§ **INSTRUCTIONS FOR THE TASK**: Repeat all entries exactly.

start

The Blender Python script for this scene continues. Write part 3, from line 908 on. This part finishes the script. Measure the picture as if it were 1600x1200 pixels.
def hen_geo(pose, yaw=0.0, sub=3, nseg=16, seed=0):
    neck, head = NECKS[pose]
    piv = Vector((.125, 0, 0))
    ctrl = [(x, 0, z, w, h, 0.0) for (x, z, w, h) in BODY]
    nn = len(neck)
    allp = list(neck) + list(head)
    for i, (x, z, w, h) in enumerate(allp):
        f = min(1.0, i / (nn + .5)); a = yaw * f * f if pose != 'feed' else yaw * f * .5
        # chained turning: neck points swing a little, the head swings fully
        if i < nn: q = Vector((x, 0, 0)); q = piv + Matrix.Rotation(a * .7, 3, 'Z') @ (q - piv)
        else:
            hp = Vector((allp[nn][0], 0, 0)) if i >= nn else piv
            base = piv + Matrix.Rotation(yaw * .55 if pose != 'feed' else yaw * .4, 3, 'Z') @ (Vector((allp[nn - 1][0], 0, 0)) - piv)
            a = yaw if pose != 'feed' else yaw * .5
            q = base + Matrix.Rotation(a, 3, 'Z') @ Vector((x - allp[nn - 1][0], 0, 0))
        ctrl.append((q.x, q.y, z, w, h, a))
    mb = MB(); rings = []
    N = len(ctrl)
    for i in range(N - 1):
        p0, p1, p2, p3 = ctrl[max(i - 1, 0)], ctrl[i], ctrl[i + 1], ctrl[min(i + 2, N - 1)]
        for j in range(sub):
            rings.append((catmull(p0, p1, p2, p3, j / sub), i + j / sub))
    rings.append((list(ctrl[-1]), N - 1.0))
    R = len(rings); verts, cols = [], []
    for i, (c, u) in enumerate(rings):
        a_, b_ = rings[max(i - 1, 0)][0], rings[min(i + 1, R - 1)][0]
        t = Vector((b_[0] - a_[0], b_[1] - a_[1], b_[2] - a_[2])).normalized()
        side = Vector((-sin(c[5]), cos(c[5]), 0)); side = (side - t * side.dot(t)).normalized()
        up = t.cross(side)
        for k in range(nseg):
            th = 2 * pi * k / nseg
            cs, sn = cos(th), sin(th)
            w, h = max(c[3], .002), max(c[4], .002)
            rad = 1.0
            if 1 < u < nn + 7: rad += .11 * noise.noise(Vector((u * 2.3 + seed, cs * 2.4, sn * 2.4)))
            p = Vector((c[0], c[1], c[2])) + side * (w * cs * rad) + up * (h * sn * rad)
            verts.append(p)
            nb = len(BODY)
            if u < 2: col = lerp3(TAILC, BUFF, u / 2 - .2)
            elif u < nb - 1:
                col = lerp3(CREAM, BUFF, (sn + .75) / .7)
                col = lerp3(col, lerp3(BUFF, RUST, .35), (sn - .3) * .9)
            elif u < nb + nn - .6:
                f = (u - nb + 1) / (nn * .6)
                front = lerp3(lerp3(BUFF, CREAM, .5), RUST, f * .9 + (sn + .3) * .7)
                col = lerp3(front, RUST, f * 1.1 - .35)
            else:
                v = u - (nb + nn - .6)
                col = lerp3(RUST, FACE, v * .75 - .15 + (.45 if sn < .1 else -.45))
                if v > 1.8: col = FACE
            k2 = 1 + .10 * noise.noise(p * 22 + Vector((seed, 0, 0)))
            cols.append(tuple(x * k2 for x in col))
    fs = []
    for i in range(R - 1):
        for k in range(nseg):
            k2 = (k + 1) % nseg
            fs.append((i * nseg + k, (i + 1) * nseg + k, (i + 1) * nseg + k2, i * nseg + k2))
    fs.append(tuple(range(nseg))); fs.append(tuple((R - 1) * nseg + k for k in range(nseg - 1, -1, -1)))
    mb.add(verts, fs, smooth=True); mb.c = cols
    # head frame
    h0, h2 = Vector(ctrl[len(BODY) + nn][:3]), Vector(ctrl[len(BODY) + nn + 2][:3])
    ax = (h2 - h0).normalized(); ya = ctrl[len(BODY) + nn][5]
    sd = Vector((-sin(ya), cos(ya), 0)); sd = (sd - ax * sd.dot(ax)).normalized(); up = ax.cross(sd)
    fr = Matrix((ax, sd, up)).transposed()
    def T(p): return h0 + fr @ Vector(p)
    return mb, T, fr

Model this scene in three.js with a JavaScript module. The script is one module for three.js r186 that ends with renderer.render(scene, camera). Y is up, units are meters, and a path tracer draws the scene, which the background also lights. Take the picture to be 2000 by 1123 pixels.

end

§ **SOLUTION**:
The Blender Python script for this scene continues. Write part 3, from line 908 on. This part finishes the script. Measure the picture as if it were 1600x1200 pixels.
def hen_geo(pose, yaw=0.0, sub=3, nseg=16, seed=0):
    neck, head = NECKS[pose]
    piv = Vector((.125, 0, 0))
    ctrl = [(x, 0, z, w, h, 0.0) for (x, z, w, h) in BODY]
    nn = len(neck)
    allp = list(neck) + list(head)
    for i, (x, z, w, h) in enumerate(allp):
        f = min(1.0, i / (nn + .5)); a = yaw * f * f if pose != 'feed' else yaw * f * .5
        # chained turning: neck points swing a little, the head swings fully
        if i < nn: q = Vector((x, 0, 0)); q = piv + Matrix.Rotation(a * .7, 3, 'Z') @ (q - piv)
        else:
            hp = Vector((allp[nn][0], 0, 0)) if i >= nn else piv
            base = piv + Matrix.Rotation(yaw * .55 if pose != 'feed' else yaw * .4, 3, 'Z') @ (Vector((allp[nn - 1][0], 0, 0)) - piv)
            a = yaw if pose != 'feed' else yaw * .5
            q = base + Matrix.Rotation(a, 3, 'Z') @ Vector((x - allp[nn - 1][0], 0, 0))
        ctrl.append((q.x, q.y, z, w, h, a))
    mb = MB(); rings = []
    N = len(ctrl)
    for i in range(N - 1):
        p0, p1, p2, p3 = ctrl[max(i - 1, 0)], ctrl[i], ctrl[i + 1], ctrl[min(i + 2, N - 1)]
        for j in range(sub):
            rings.append((catmull(p0, p1, p2, p3, j / sub), i + j / sub))
    rings.append((list(ctrl[-1]), N - 1.0))
    R = len(rings); verts, cols = [], []
    for i, (c, u) in enumerate(rings):
        a_, b_ = rings[max(i - 1, 0)][0], rings[min(i + 1, R - 1)][0]
        t = Vector((b_[0] - a_[0], b_[1] - a_[1], b_[2] - a_[2])).normalized()
        side = Vector((-sin(c[5]), cos(c[5]), 0)); side = (side - t * side.dot(t)).normalized()
        up = t.cross(side)
        for k in range(nseg):
            th = 2 * pi * k / nseg
            cs, sn = cos(th), sin(th)
            w, h = max(c[3], .002), max(c[4], .002)
            rad = 1.0
            if 1 < u < nn + 7: rad += .11 * noise.noise(Vector((u * 2.3 + seed, cs * 2.4, sn * 2.4)))
            p = Vector((c[0], c[1], c[2])) + side * (w * cs * rad) + up * (h * sn * rad)
            verts.append(p)
            nb = len(BODY)
            if u < 2: col = lerp3(TAILC, BUFF, u / 2 - .2)
            elif u < nb - 1:
                col = lerp3(CREAM, BUFF, (sn + .75) / .7)
                col = lerp3(col, lerp3(BUFF, RUST, .35), (sn - .3) * .9)
            elif u < nb + nn - .6:
                f = (u - nb + 1) / (nn * .6)
                front = lerp3(lerp3(BUFF, CREAM, .5), RUST, f * .9 + (sn + .3) * .7)
                col = lerp3(front, RUST, f * 1.1 - .35)
            else:
                v = u - (nb + nn - .6)
                col = lerp3(RUST, FACE, v * .75 - .15 + (.45 if sn < .1 else -.45))
                if v > 1.8: col = FACE
            k2 = 1 + .10 * noise.noise(p * 22 + Vector((seed, 0, 0)))
            cols.append(tuple(x * k2 for x in col))
    fs = []
    for i in range(R - 1):
        for k in range(nseg):
            k2 = (k + 1) % nseg
            fs.append((i * nseg + k, (i + 1) * nseg + k, (i + 1) * nseg + k2, i * nseg + k2))
    fs.append(tuple(range(nseg))); fs.append(tuple((R - 1) * nseg + k for k in range(nseg - 1, -1, -1)))
    mb.add(verts, fs, smooth=True); mb.c = cols
    # head frame
    h0, h2 = Vector(ctrl[len(BODY) + nn][:3]), Vector(ctrl[len(BODY) + nn + 2][:3])
    ax = (h2 - h0).normalized(); ya = ctrl[len(BODY) + nn][5]
    sd = Vector((-sin(ya), cos(ya), 0)); sd = (sd - ax * sd.dot(ax)).normalized(); up = ax.cross(sd)
    fr = Matrix((ax, sd, up)).transposed()
    def T(p): return h0 + fr @ Vector(p)
    return mb, T, fr

Model this scene in three.js with a JavaScript module. The script is one module for three.js r186 that ends with renderer.render(scene, camera). Y is up, units are meters, and a path tracer draws the scene, which the background also lights. Take the picture to be 2000 by 1123 pixels.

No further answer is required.